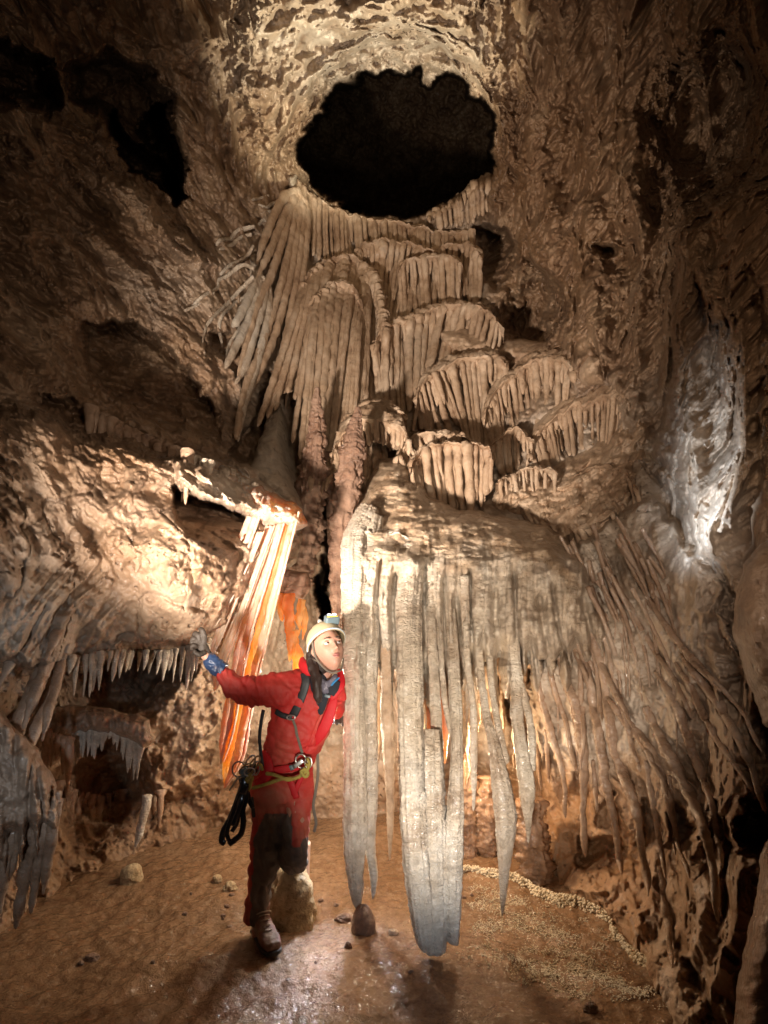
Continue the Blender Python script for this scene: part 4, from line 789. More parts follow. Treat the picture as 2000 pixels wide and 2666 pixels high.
M['sole'] = plain('dark_sole', (.03, .022, .018), .6, .4, bump=.5); M['boot'] = plain('muddy_red_boot', (.20, .075, .055), .65, .4, bump=.8, bs=80, dirt=((.2, .13, .08), .42, 18, .85)); M['lace'] = plain('boot_lace', (.42, .33, .26), .8)
N = NT('lamp_glow'); e = N.n('ShaderNodeEmission'); e.inputs[0].default_value = (.9, .96, 1, 1); e.inputs[1].default_value = 14; N.l(e.outputs[0], N.out.inputs[0]); M['glow'] = N.m
# red cordura with charcoal leg panels (attribute) and pale clay dust
N = NT('red_oversuit'); pos = N.mapped((1, 1, 1))
c = N.mix((.42, .006, .012), (.60, .016, .022), N.noise(pos, 10, 4, .6))
ap = N.n('ShaderNodeAttribute', attribute_name='panel'); ad = N.n('ShaderNodeAttribute', attribute_name='dust')
c = N.mix(c, N.mix((.045, .042, .040), (.17, .155, .135), N.noise(pos, 16, 5, .7)), ap.outputs['Fac'])
dn = N.ramp(N.noise(pos, 9, 6, .7, .4), [(.36, g3(0)), (.72, g3(1))])
c = N.mix(c, (.46, .20, .12), N.math('MULTIPLY', N.math('ADD', N.math('MULTIPLY', dn, .6), .45), N.math('MULTIPLY', ad.outputs['Fac'], N.math('SUBTRACT', 1.0, N.math('MULTIPLY', ap.outputs['Fac'], .75)))))
c = N.mix(c, (.5, .2, .15), N.math('MULTIPLY', N.ramp(N.noise(pos, 30, 5, .75), [(.55, g3(0)), (.75, g3(1))]), .25))
N.l(c, N.b.inputs['Base Color']); N.b.inputs['Roughness'].default_value = .62; N.b.inputs['Specular IOR Level'].default_value = .35
b = N.n('ShaderNodeBump'); b.inputs['Strength'].default_value = .35; b.inputs['Distance'].default_value = .004
N.l(N.noise(pos, 120, 4, .7), b.inputs['Height']); N.l(b.outputs[0], N.b.inputs['Normal']); M['suit'] = N.m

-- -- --

**Task description:** Write out the material above once more, exactly as it reads, with no pictures.

**Output below:**
Continue the Blender Python script for this scene: part 4, from line 789. More parts follow. Treat the picture as 2000 pixels wide and 2666 pixels high.
M['sole'] = plain('dark_sole', (.03, .022, .018), .6, .4, bump=.5); M['boot'] = plain('muddy_red_boot', (.20, .075, .055), .65, .4, bump=.8, bs=80, dirt=((.2, .13, .08), .42, 18, .85)); M['lace'] = plain('boot_lace', (.42, .33, .26), .8)
N = NT('lamp_glow'); e = N.n('ShaderNodeEmission'); e.inputs[0].default_value = (.9, .96, 1, 1); e.inputs[1].default_value = 14; N.l(e.outputs[0], N.out.inputs[0]); M['glow'] = N.m
# red cordura with charcoal leg panels (attribute) and pale clay dust
N = NT('red_oversuit'); pos = N.mapped((1, 1, 1))
c = N.mix((.42, .006, .012), (.60, .016, .022), N.noise(pos, 10, 4, .6))
ap = N.n('ShaderNodeAttribute', attribute_name='panel'); ad = N.n('ShaderNodeAttribute', attribute_name='dust')
c = N.mix(c, N.mix((.045, .042, .040), (.17, .155, .135), N.noise(pos, 16, 5, .7)), ap.outputs['Fac'])
dn = N.ramp(N.noise(pos, 9, 6, .7, .4), [(.36, g3(0)), (.72, g3(1))])
c = N.mix(c, (.46, .20, .12), N.math('MULTIPLY', N.math('ADD', N.math('MULTIPLY', dn, .6), .45), N.math('MULTIPLY', ad.outputs['Fac'], N.math('SUBTRACT', 1.0, N.math('MULTIPLY', ap.outputs['Fac'], .75)))))
c = N.mix(c, (.5, .2, .15), N.math('MULTIPLY', N.ramp(N.noise(pos, 30, 5, .75), [(.55, g3(0)), (.75, g3(1))]), .25))
N.l(c, N.b.inputs['Base Color']); N.b.inputs['Roughness'].default_value = .62; N.b.inputs['Specular IOR Level'].default_value = .35
b = N.n('ShaderNodeBump'); b.inputs['Strength'].default_value = .35; b.inputs['Distance'].default_value = .004
N.l(N.noise(pos, 120, 4, .7), b.inputs['Height']); N.l(b.outputs[0], N.b.inputs['Normal']); M['suit'] = N.m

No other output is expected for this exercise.